Wednesday, June 4, 2008

In Memoriam: Murry DePillars

Posted by Bruce Miller
Our friend Murry died last Saturday at his Richmond home. He was only 69 years old, which surprised me. It’s not that he seemed older; he didn’t. Spiritually he was perpetually vibrant and young. But he was such a towering figure in the Richmond arts community, I always imagined that he had to be more than a mere 12 years older than I.

I’m elevating Phil and myself by calling Murry our “friend.” If he thought of us at all in recent years, I’m sure he didn’t honor us with so personal a moniker. It would be more accurate to call Murry a mentor—a mini-mentor perhaps, not one of the ones who made it into our playbill bios, but a mentor nonetheless. More than anyone else, Murry DePillars convinced us that the arts were meant to be populist rather than elitist. He taught us that an artist who elevated himself over his community may not be an artist at all.

After serving as an assistant dean, Murry was promoted to Dean of VCU’s School of the Arts in 1976, one year after Phil and I founded Theatre IV. He held that position for 19 years. During his entire tenure, there was little institutional reason for Murry to take notice of Phil or me. He was a visual artist and a lover of jazz, and we were theatre upstarts with, during most of those years, little influence and even less power in the Richmond arts community.

And yet, from day one, Murry acted like we were worthy of his notice and friendship. He was Dean of the School of the Arts—a huge deal—and yet he willingly and eagerly gave us his attention and respect. And it wasn’t just us. He gave full credence to artists who chose to remain in Richmond, and never made us feel like anyone worth their salt would have moved on to New York. If anything, he made us feel like he awarded extra points to those who chose to grow where they were planted.

When Theatre IV purchased the historic Empire in 1986, Murry was among the few who made it possible.
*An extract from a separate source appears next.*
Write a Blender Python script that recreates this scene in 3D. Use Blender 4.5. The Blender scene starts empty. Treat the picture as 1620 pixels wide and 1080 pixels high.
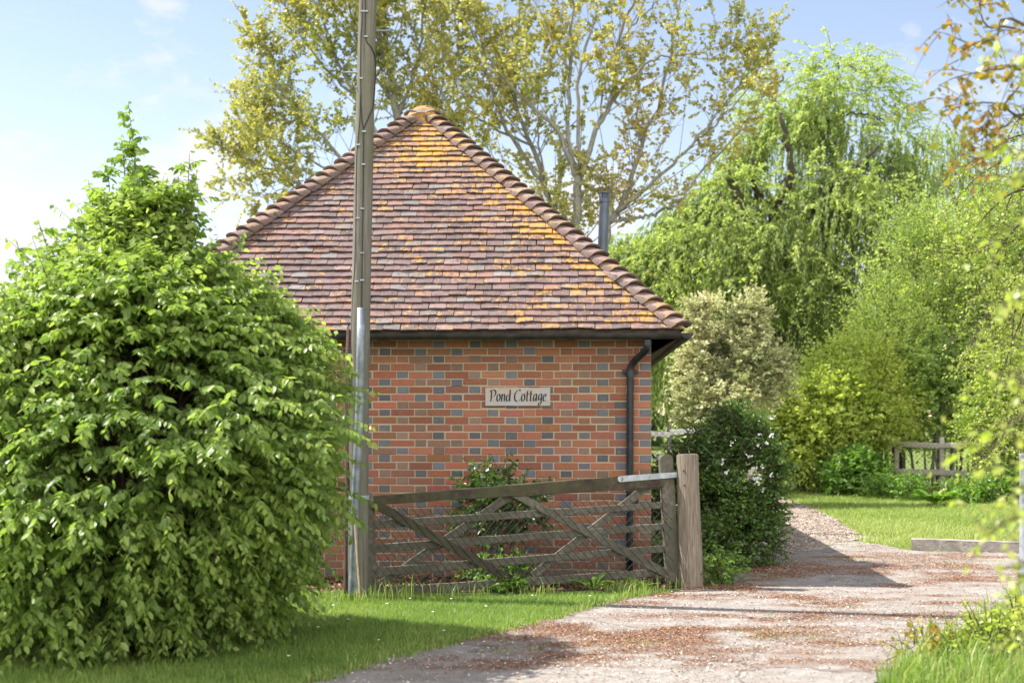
import bpy, math
import numpy as np

# ------------------------------------------------------------------ camera, sky, sun, exposure
SC = bpy.context.scene
COL = SC.collection
F = 2250.0            # focal length in photograph pixels (50 mm on 36 mm)
EYE = 1.53            # camera height
HZ = 660.0            # horizon row of the photograph
cam_d = bpy.data.cameras.new('camera')
cam_d.lens = 50.0
cam_d.sensor_width = 36.0
cam_d.shift_y = (HZ - 540.0) / 1620.0
cam_d.clip_start = 0.1
cam_d.clip_end = 2000.0
cam_d.dof.use_dof = True
cam_d.dof.focus_distance = 13.4
cam_d.dof.aperture_fstop = 2.2
cam = bpy.data.objects.new('camera', cam_d)
cam.location = (0, 0, EYE)
cam.rotation_euler = (math.radians(90), 0, 0)
COL.objects.link(cam)
SC.camera = cam

SUN = np.array([-0.80, 0.21, 1.0]); SUN = SUN / np.linalg.norm(SUN)
sun_el = math.asin(SUN[2]); sun_az = math.atan2(SUN[0], SUN[1])
sl = bpy.data.lights.new('sun', 'SUN')
sl.energy = 3.9
sl.angle = math.radians(0.5)
sl.color = (1.0, 0.965, 0.905)
so = bpy.data.objects.new('sun', sl)
from mathutils import Vector
so.rotation_euler = Vector(SUN).to_track_quat('Z', 'Y').to_euler()
so.location = (-20, 5, 25)
COL.objects.link(so)

wd = bpy.data.worlds.new('World'); SC.world = wd; wd.use_nodes = True
nt = wd.node_tree; nt.nodes.clear()
def wn(t, **k):
    n = nt.nodes.new(t)
    for a, b in k.items(): setattr(n, a, b)
    return n
w_out = wn('ShaderNodeOutputWorld'); w_bg = wn('ShaderNodeBackground')
w_sky = wn('ShaderNodeTexSky', sky_type='NISHITA', sun_disc=False)
w_sky.sun_elevation = sun_el; w_sky.sun_rotation = sun_az
w_sky.air_density = 1.0; w_sky.dust_density = 0.2; w_sky.ozone_density = 1.2
w_bg.inputs['Strength'].default_value = 0.12
tc = wn('ShaderNodeTexCoord')
nz = wn('ShaderNodeTexNoise'); nz.inputs['Scale'].default_value = 11.0; nz.inputs['Detail'].default_value = 8.0; nz.inputs['Roughness'].default_value = 0.6
mp = wn('ShaderNodeMapping'); mp.inputs['Scale'].default_value = (1, 1, 2.0); mp.inputs['Location'].default_value = (0.3, 0, 0.1)
nt.links.new(tc.outputs['Generated'], mp.inputs['Vector']); nt.links.new(mp.outputs[0], nz.inputs['Vector'])
# clouds: banks that stand in given directions of the sky, broken up by noise
def wmath(op, a, b=None, c=None, clamp=False):
    n = wn('ShaderNodeMath', operation=op, use_clamp=clamp)
    for i, v in enumerate((a, b, c)):
        if v is None: continue
        if isinstance(v, (int, float)): n.inputs[i].default_value = v
        else: nt.links.new(v, n.inputs[i])
    return n.outputs[0]
cover = None
for (px, py, rad, amp) in ((10, 355, 0.045, 0.34), (265, 280, 0.034, 0.40), (360, 262, 0.042, 0.44), (50, 410, 0.05, 0.22), (640, -10, 0.09, 0.16), (960, 330, 0.05, 0.35), (1480, 420, 0.07, 0.3), (240, -8, 0.03, 0.25), (-500, 200, 0.2, 0.4), (2100, 250, 0.2, 0.4)):
    d = np.array([(px - 810) / F, 1.0, (HZ - py) / F]); d /= np.linalg.norm(d)
    vd = wn('ShaderNodeVectorMath', operation='DISTANCE'); nt.links.new(tc.outputs['Generated'], vd.inputs[0]); vd.inputs[1].default_value = tuple(d)
    g = wmath('MULTIPLY', wmath('SUBTRACT', 1.0, wmath('DIVIDE', vd.outputs['Value'], rad), clamp=True), amp)
    cover = g if cover is None else wmath('ADD', cover, g)
# extra cloud added behind the camera, out of view, as fill light
w_s2 = wn('ShaderNodeSeparateXYZ'); nt.links.new(tc.outputs['Generated'], w_s2.inputs[0])
cover = wmath('ADD', cover, wmath('MULTIPLY', wmath('SUBTRACT', 0.0, w_s2.outputs['Y'], clamp=True), 0.5))
cf = wmath('MULTIPLY', wmath('SUBTRACT', wmath('ADD', nz.outputs['Fac'], cover), 0.60, clamp=True), 5.5, clamp=True)
w_mix = wn('ShaderNodeMix', data_type='RGBA')
w_tint = wn('ShaderNodeMix', data_type='RGBA', blend_type='MULTIPLY'); w_tint.inputs['Factor'].default_value = 1.0     # a paler, less cyan spring sky
nt.links.new(w_sky.outputs[0], w_tint.inputs['A']); w_tint.inputs['B'].default_value = (0.76, 0.635, 0.59, 1)
nt.links.new(cf, w_mix.inputs['Factor']); nt.links.new(w_tint.outputs['Result'], w_mix.inputs['A'])
w_cl = wn('ShaderNodeMix', data_type='RGBA')          # added unseen cloud behind the camera, boosted to fill the shaded front wall
w_sep = wn('ShaderNodeSeparateXYZ'); nt.links.new(tc.outputs['Generated'], w_sep.inputs[0])
behind = wmath('MULTIPLY', wmath('SUBTRACT', -0.05, w_sep.outputs['Y']), 1.6, clamp=True)
nt.links.new(behind, w_cl.inputs['Factor'])
w_cl.inputs['A'].default_value = (2.95, 2.97, 3.05, 1); w_cl.inputs['B'].default_value = (9.5, 9.3, 9.1, 1)
nt.links.new(w_cl.outputs['Result'], w_mix.inputs['B'])
nt.links.new(w_mix.outputs['Result'], w_bg.inputs['Color']); nt.links.new(w_bg.outputs[0], w_out.inputs[0])

SC.view_settings.view_transform = 'Standard'
SC.view_settings.look = 'None'
SC.view_settings.gamma = 1.0
SC.view_settings.exposure = 1.52

# ------------------------------------------------------------------ helpers
rng = np.random.default_rng(11)
A = lambda *v: np.array(v, float)
def nrm(v):
    v = np.asarray(v, float); return v / np.maximum(np.linalg.norm(v, axis=-1, keepdims=True), 1e-9)
def W(px, py, d):
    """The world point d metres into the scene that the photograph shows at (px, py)."""
    return A((px - 810) / F * d, d, EYE + (HZ - py) / F * d)
def G(px, py, z=0.0):
    d = F * (EYE - z) / (py - HZ); return A((px - 810) / F * d, d, z)

def _hash(i, seed):
    h = np.zeros(i.shape[:-1])
    for k, c in enumerate((127.1, 311.7, 74.7)[:i.shape[-1]]): h = h + i[..., k] * c
    h = np.sin(h + seed * 17.17) * 43758.5453
    return h - np.floor(h)
def vnoise(p, seed=0):
    p = np.asarray(p, float); i = np.floor(p); f = p - i; f = f * f * (3 - 2 * f)
    dim = p.shape[-1]; out = 0
    for c in range(2 ** dim):
        o = A(*[(c >> k) & 1 for k in range(dim)])
        w = np.prod(np.where(o == 1, f, 1 - f), axis=-1)
        out = out + w * _hash(i + o, seed)
    return out
def fbm(p, seed=0, oct=4):
    p = np.asarray(p, float); s = 0; a = 0.5; tot = 0
    for o in range(oct):
        s = s + a * vnoise(p * 2 ** o + 3.1 * o, seed + o); tot += a; a *= 0.55
    return s / tot

class Buf:
    def __init__(self): self.V, self.Fc, self.T, self.C, self.n = [], [], [], [], 0
    def add(self, V, faces, t=0.5, c=(1, 1, 1)):
        V = np.asarray(V, float).reshape(-1, 3); m = len(V)
        self.V.append(V)
        for f in faces:
            f = np.asarray(f, int)
            if f.ndim == 1: f = f[None]
            self.Fc.append(f + self.n)
        self.T.append(np.broadcast_to(np.asarray(t, float), (m,)))
        self.C.append(np.broadcast_to(np.asarray(c, float), (m, 3)))
        self.n += m
    def build(self, name, mat, parent=None, base=None, smooth=False):
        V = np.concatenate(self.V) if self.V else np.zeros((0, 3))
        if parent is not None: base = parent['_b'] if '_b' in parent.keys() else (0, 0, 0)
        base = A(*base) if base is not None else A(0, 0, 0)
        me = bpy.data.meshes.new(name)
        me.vertices.add(len(V)); me.vertices.foreach_set('co', (V - base).ravel())
        lv = np.concatenate([f.ravel() for f in self.Fc]); sz = np.concatenate([np.full(len(f), f.shape[1]) for f in self.Fc])
        st = np.concatenate(([0], np.cumsum(sz)[:-1]))
        me.loops.add(len(lv)); me.loops.foreach_set('vertex_index', lv.astype(np.int32))
        me.polygons.add(len(sz)); me.polygons.foreach_set('loop_start', st.astype(np.int32))
        me.polygons.foreach_set('use_smooth', np.full(len(sz), smooth))
        a = me.attributes.new('t', 'FLOAT', 'POINT'); a.data.foreach_set('value', np.concatenate(self.T))
        c = me.attributes.new('col', 'FLOAT_COLOR', 'POINT')
        c.data.foreach_set('color', np.concatenate((np.concatenate(self.C), np.ones((len(V), 1))), 1).ravel())
        me.update(calc_edges=True)
        me.materials.append(mat)
        o = bpy.data.objects.new(name, me); COL.objects.link(o)
        if parent is not None:
            o.parent = parent; o['_b'] = tuple(base)
        else:
            o.location = tuple(base); o['_b'] = tuple(base)
        return o

def thing(name, label, cat, loc, group=None):
    o = bpy.data.objects.new(name, None); COL.objects.link(o)
    o.location = tuple(loc); o['_b'] = tuple(float(v) for v in loc); o.empty_display_size = 0.2
    return tag(o, label, cat, group)
def tag(o, label=None, cat=None, group=None, kind=None):
    if label: o['label'] = label
    if cat: o['category'] = cat
    if group: o['group'] = group
    if kind: o['kind'] = kind
    return o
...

Here's a brief history. In the mid-70s, a dashing and successful Varina home developer named Mitchell Kambis bought and cosmetically renovated the Empire. After a financially challenging stint as an impresario, Mitchell turned over ownership of the Empire to the mortgage holder, Central Fidelity Bank. The late Carroll Saine, who was Chairman and CEO of CFB at the time, was a close friend of the late Richmond icon Nina Abady. In the early 80s, Nina was a volunteer on the Theatre IV Board, but she was employed as Director of the Virginia Opera Association (VOA) – Richmond Office. Central Fidelity Bank donated the Empire to the VOA, under the condition that they continue to own it for at least two years.

Unfortunately, the Empire was too small for most operas. So as soon as the VOA’s two-year commitment concluded, they sold the Empire to a real estate developer from Roanoke.

In 1986, this developer began to actively seek buyers for the facility. Three parties expressed interest in the building: a Richmond-based developer who planned to convert the building into retail space and condos, Murry DePillars on behalf of VCU’s School of the Arts, and Theatre IV. Obviously, VCU could have outbid Theatre IV (we had no assets to speak of at the time), but the minute Murry learned that we were interested, he called us in for a meeting.

He said that his main interest was in preserving the historic building and keeping it out of the hands of those who wanted to convert it into commercial use. He said that if we were seriously interested, VCU would support us in our efforts to buy the building rather than bid against us. He made suggestions as to where we could go for financial support, and stood by our company until the building was purchased later that year and securely in our hands.

There were no power plays and no conditions—only encouragement and support.

Phil and I have missed Murry DePillars ever since his retirement from VCU in 1995. And we’ll continue to miss him and remember him with the greatest affection and respect. He was a giant in the development of Richmond’s arts community. When Theatre IV produces A Year with Frog and Toad in the Empire next spring, complete with a jazzy score Murry would have loved, we will dedicate the show to the memory of Dr. Murry N. DePillars, our mentor and friend.

--Bruce Miller

1 comment:

Anonymous said...

I just happened upon your blog while Googling my dear friend Murry DePillars. I loved your moving tribute to Murry so much, I found myself continuing to read your blog, post after post. What a wonderful theater you have. I know Murry must have been so proud to have played a role in inspiring and enabling such dedicated fellow artists. He believed in bringing art to the people and using art to address challenging social issues. And he lived his beliefs. You represent all that he held dear. Thank you for your fine work, and for your loving remembrance of a wonderful, inspiring man.